## Written request
Repeat exactly what appears from the opening line of the listing to the line with "return PROTO[(kind, v)]", inclusive.

■ ■ ■

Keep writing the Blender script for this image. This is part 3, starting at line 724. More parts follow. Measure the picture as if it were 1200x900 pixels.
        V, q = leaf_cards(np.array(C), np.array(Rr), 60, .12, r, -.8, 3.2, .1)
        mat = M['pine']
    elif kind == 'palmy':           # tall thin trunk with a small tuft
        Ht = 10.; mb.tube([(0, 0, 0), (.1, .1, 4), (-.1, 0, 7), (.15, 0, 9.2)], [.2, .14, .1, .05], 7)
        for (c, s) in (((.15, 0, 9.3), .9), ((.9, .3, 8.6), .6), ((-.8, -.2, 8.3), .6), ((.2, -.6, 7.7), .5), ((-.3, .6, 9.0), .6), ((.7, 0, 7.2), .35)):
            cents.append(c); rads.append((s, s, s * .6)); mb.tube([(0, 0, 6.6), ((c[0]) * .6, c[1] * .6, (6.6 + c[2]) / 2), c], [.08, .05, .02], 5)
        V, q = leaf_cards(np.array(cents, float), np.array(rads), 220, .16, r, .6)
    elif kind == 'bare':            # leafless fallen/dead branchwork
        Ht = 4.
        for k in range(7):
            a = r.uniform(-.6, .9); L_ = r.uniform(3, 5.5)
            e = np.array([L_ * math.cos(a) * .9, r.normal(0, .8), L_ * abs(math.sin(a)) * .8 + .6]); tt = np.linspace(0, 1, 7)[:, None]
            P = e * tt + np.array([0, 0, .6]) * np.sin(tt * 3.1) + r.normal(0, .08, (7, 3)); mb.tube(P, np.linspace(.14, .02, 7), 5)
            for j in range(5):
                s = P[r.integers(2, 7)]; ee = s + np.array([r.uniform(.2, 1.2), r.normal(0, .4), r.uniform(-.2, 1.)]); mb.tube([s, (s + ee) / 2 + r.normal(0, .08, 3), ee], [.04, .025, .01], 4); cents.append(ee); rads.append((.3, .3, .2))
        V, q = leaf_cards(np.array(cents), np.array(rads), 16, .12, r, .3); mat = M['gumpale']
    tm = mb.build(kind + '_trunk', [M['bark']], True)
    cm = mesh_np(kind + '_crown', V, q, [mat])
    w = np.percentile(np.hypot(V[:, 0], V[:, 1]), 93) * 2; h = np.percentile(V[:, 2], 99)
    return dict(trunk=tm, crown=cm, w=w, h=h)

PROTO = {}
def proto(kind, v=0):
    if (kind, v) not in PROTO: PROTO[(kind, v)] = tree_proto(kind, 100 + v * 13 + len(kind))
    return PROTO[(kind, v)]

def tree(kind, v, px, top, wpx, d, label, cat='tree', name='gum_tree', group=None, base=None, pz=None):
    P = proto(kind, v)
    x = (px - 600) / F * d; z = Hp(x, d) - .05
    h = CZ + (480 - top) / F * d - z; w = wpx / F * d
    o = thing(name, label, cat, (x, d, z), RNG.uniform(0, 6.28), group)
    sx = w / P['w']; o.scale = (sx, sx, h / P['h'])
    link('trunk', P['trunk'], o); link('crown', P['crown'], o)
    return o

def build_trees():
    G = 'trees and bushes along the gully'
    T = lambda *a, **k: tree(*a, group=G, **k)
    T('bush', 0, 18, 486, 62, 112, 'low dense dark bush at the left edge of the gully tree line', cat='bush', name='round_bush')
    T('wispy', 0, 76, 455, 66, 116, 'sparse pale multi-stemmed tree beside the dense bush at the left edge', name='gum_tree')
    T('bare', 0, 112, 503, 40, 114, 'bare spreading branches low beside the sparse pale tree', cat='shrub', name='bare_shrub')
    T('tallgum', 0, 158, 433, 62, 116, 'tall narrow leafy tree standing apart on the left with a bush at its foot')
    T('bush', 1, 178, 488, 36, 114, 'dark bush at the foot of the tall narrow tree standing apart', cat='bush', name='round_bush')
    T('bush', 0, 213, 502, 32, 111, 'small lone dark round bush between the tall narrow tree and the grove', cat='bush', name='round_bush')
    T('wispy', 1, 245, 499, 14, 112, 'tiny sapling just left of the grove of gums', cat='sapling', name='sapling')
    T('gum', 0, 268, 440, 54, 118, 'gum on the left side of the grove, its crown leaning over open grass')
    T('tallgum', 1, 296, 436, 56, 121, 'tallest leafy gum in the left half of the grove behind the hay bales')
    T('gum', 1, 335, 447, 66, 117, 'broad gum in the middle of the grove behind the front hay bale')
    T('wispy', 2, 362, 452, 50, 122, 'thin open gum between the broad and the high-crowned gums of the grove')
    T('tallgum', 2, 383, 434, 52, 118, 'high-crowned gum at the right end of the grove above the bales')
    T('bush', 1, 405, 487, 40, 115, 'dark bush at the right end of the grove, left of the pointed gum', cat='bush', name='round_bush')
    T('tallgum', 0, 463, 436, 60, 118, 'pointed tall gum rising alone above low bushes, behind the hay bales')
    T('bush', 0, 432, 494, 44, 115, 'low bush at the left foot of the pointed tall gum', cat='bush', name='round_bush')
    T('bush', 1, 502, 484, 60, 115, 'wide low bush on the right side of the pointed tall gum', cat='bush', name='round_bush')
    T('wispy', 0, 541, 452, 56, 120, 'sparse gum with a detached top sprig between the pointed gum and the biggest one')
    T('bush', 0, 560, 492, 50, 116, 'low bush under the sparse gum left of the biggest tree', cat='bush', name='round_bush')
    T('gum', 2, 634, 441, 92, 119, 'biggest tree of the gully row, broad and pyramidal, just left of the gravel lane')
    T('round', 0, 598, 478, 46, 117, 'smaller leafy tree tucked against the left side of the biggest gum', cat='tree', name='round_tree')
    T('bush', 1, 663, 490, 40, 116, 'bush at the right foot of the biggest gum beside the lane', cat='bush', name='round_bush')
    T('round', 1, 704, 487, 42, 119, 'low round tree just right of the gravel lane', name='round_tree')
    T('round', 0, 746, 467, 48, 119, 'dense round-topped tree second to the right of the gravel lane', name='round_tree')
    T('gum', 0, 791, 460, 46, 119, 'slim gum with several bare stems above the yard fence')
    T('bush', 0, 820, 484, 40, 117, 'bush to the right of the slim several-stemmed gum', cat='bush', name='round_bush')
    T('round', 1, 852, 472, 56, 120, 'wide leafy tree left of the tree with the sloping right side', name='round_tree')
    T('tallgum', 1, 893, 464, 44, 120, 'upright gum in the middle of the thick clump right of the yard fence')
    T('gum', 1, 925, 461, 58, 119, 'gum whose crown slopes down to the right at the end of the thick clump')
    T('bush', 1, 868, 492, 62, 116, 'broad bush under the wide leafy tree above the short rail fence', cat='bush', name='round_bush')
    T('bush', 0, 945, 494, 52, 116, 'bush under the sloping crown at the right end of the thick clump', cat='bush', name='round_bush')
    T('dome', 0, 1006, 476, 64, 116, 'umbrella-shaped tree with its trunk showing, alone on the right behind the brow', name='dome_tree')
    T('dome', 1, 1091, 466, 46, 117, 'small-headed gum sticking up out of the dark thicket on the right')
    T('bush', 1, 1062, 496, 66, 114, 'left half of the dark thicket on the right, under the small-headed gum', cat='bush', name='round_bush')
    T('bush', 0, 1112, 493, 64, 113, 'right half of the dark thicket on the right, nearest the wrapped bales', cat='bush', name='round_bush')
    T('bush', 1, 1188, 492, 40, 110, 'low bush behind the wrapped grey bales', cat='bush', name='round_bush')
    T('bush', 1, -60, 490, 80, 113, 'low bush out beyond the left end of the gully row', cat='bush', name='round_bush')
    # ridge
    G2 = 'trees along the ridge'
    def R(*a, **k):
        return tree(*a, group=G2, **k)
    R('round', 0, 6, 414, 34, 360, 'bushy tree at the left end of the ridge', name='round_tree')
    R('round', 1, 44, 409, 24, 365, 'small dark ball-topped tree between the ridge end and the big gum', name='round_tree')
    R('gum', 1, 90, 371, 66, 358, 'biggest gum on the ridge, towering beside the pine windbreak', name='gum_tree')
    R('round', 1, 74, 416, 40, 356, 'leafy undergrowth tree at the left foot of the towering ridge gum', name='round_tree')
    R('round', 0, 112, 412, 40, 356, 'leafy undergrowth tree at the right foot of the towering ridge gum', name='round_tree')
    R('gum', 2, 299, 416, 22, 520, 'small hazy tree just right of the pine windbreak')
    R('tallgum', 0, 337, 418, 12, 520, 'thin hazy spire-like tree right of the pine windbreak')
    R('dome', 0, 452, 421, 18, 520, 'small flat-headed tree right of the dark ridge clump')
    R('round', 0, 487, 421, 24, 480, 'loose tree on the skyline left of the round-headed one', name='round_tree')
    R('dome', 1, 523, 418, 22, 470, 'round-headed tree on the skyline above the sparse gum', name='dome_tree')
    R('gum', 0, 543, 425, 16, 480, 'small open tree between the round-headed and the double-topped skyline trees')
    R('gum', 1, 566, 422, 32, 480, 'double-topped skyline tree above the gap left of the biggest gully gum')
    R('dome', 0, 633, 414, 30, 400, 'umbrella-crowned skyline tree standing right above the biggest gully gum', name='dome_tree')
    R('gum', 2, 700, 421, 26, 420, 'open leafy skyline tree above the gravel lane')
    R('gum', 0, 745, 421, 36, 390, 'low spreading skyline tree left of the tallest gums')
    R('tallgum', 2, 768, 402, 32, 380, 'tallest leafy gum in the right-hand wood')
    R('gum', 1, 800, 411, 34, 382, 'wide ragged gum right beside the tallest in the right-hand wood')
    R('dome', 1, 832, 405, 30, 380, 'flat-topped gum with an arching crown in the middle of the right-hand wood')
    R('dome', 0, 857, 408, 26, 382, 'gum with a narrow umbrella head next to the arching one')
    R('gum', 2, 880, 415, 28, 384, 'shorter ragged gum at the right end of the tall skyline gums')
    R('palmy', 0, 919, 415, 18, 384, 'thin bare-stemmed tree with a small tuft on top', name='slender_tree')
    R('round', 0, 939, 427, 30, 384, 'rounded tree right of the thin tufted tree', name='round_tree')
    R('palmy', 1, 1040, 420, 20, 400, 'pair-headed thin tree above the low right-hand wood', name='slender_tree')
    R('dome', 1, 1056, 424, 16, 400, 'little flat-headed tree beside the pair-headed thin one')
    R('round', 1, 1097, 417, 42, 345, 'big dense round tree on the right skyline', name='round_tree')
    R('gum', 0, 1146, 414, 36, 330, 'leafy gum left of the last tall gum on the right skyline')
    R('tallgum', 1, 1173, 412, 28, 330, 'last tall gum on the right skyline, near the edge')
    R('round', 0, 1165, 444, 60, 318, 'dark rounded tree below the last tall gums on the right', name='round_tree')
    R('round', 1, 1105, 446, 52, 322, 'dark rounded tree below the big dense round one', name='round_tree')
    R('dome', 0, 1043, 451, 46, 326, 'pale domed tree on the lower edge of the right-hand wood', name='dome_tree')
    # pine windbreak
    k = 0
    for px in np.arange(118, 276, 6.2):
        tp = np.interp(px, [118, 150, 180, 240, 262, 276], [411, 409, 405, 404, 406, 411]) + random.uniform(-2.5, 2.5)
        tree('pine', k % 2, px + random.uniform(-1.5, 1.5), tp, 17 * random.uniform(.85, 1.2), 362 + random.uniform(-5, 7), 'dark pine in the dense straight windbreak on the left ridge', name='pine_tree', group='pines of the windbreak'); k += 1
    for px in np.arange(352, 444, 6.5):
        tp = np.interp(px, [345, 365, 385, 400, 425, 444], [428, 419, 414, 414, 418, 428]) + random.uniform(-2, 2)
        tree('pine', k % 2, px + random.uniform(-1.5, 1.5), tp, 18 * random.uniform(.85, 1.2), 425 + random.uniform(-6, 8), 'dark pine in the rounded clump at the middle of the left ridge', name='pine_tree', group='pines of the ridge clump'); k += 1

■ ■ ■

## Written solution
Keep writing the Blender script for this image. This is part 3, starting at line 724. More parts follow. Measure the picture as if it were 1200x900 pixels.
        V, q = leaf_cards(np.array(C), np.array(Rr), 60, .12, r, -.8, 3.2, .1)
        mat = M['pine']
    elif kind == 'palmy':           # tall thin trunk with a small tuft
        Ht = 10.; mb.tube([(0, 0, 0), (.1, .1, 4), (-.1, 0, 7), (.15, 0, 9.2)], [.2, .14, .1, .05], 7)
        for (c, s) in (((.15, 0, 9.3), .9), ((.9, .3, 8.6), .6), ((-.8, -.2, 8.3), .6), ((.2, -.6, 7.7), .5), ((-.3, .6, 9.0), .6), ((.7, 0, 7.2), .35)):
            cents.append(c); rads.append((s, s, s * .6)); mb.tube([(0, 0, 6.6), ((c[0]) * .6, c[1] * .6, (6.6 + c[2]) / 2), c], [.08, .05, .02], 5)
        V, q = leaf_cards(np.array(cents, float), np.array(rads), 220, .16, r, .6)
    elif kind == 'bare':            # leafless fallen/dead branchwork
        Ht = 4.
        for k in range(7):
            a = r.uniform(-.6, .9); L_ = r.uniform(3, 5.5)
            e = np.array([L_ * math.cos(a) * .9, r.normal(0, .8), L_ * abs(math.sin(a)) * .8 + .6]); tt = np.linspace(0, 1, 7)[:, None]
            P = e * tt + np.array([0, 0, .6]) * np.sin(tt * 3.1) + r.normal(0, .08, (7, 3)); mb.tube(P, np.linspace(.14, .02, 7), 5)
            for j in range(5):
                s = P[r.integers(2, 7)]; ee = s + np.array([r.uniform(.2, 1.2), r.normal(0, .4), r.uniform(-.2, 1.)]); mb.tube([s, (s + ee) / 2 + r.normal(0, .08, 3), ee], [.04, .025, .01], 4); cents.append(ee); rads.append((.3, .3, .2))
        V, q = leaf_cards(np.array(cents), np.array(rads), 16, .12, r, .3); mat = M['gumpale']
    tm = mb.build(kind + '_trunk', [M['bark']], True)
    cm = mesh_np(kind + '_crown', V, q, [mat])
    w = np.percentile(np.hypot(V[:, 0], V[:, 1]), 93) * 2; h = np.percentile(V[:, 2], 99)
    return dict(trunk=tm, crown=cm, w=w, h=h)

PROTO = {}
def proto(kind, v=0):
    if (kind, v) not in PROTO: PROTO[(kind, v)] = tree_proto(kind, 100 + v * 13 + len(kind))
    return PROTO[(kind, v)]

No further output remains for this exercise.